VAUDEVILLE

É comum trabalhar 40, 50, 60 anos, notadamente em atividades autônomas. Nesses casos, nem há grandes razões para um ponto final. O peculiar é quando a gente trabalha anos a fio num determinado grupo econômico, navegando o mar bravio da chamada terceira idade. Numa empresa em que o habitual era trabalhar-se até os 50 e, hoje, até por volta dos 60, quando a gente passa dos 67, com apenas dois ou três parceiros de geração como testemunhas de idos tempos, vive-se um filme de ficção, uma peça surreal em que contracenam espectros, miragens e seres demasiadamente humanos. A história que se repete não é farsa, é vida real, tão rica e enfadonha como um “vaudeville”. O teatro de revista, tão ao gosto do respeitável público, é simplório e o segredo do sucesso é não querer transformá-lo em drama shakesperiano. Não há nenhum desgosto, ao contrário, as vantagens são várias, mas é uma coisa estranha. Os mistérios do tempo permitem a superposição de diferentes planos existenciais: o diálogo fica um pouco difícil, mas é divertido, eventualmente maluco. Às vezes, é preciso disfarçar para manter a graça e o ritmo: "o velho" se repete e ressurge, travestido como ideia colossal ou solução mágica. E o novo emerge seguidamente como simples decorrência do que já existia e estava consagrado, eventualmente, implícito. Nada de muito surpreendente, mas pode conferir destaque. O diabo sabe mais por velho, do que por diabo.

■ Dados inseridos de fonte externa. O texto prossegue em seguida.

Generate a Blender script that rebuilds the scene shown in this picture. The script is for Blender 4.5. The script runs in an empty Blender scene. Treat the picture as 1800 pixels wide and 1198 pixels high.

As pessoas são diferentes, mas em cargos e funções, parecem-se muito umas com as outras, pela roupagem que trajam e pelo papel que se obrigam a desempenhar em cena, no intuito de manter a boa tradição: o ilusionista, o “clown”, o apresentador, a mulher barbada, o amestrador de elefantes, o bailarino, o trapezista, o gaiteiro triste, o gigante e o anão. Já fui de tudo um pouco nesse circo, inclusive espectador, pagando ingresso. Os donos da companhia esbanjam projetos e discursos mirabolantes, por mais bisonhos ou geniais que sejam, e, como o aplauso da platéia é costumeiro, saem de cena com a vaidade intacta e aquele sonho de que tudo fizeram para o sucesso do espetáculo. Doce ilusão para uns poucos e desventura para muitos. Eventuais apupos apenas para o bardo que desafina no cerramento das cortinas. No outro dia, tudo de novo, já que o show não pode parar. As coristas esbeltas, de longas e belas pernas, canelas finas, pezinhos delicados e macios, fugiram de cena, evaporaram-se no balanço das horas ou se tornaram matronas que apenas costuram fantasias e remendam a lona. Às vezes, surgem novas atrações e tudo se anima, mas a miragem dura pouco: só uma fração de tempo para recobrar um tantinho de esperança, o que já é muito bom, porque o caminho a percorrer parece longo. Mas, apesar de tudo, é um mundo atraente e que nos ocupa; de minha parte, sigo tocando o realejo que recebi de herança, junto com o macaquinho e o periquito da sorte que distribui simpatia aos poucos interessados. Bom, bom mesmo, não é, mas tem sido agradável ouvir o som das moedinhas jogadas na caneca. Mas não por muito tempo, pois o chamado da vida, a contemplação e a preguiça reclamam atenção especial. Daqui, no máximo, um ano, eu vou baixar a cortina e encerrar definitivamente a temporada. "The show must go on", é verdade, mas qualquer coadjuvante pode ser substituído. Há uma vida enorme fora do circo, com muitos prazeres sem compromisso. Depois de uma certa idade e do atingimento de conquistas básicas, a gente pode dar-se ao luxo: chinelos Rider - dê férias para os seus pés.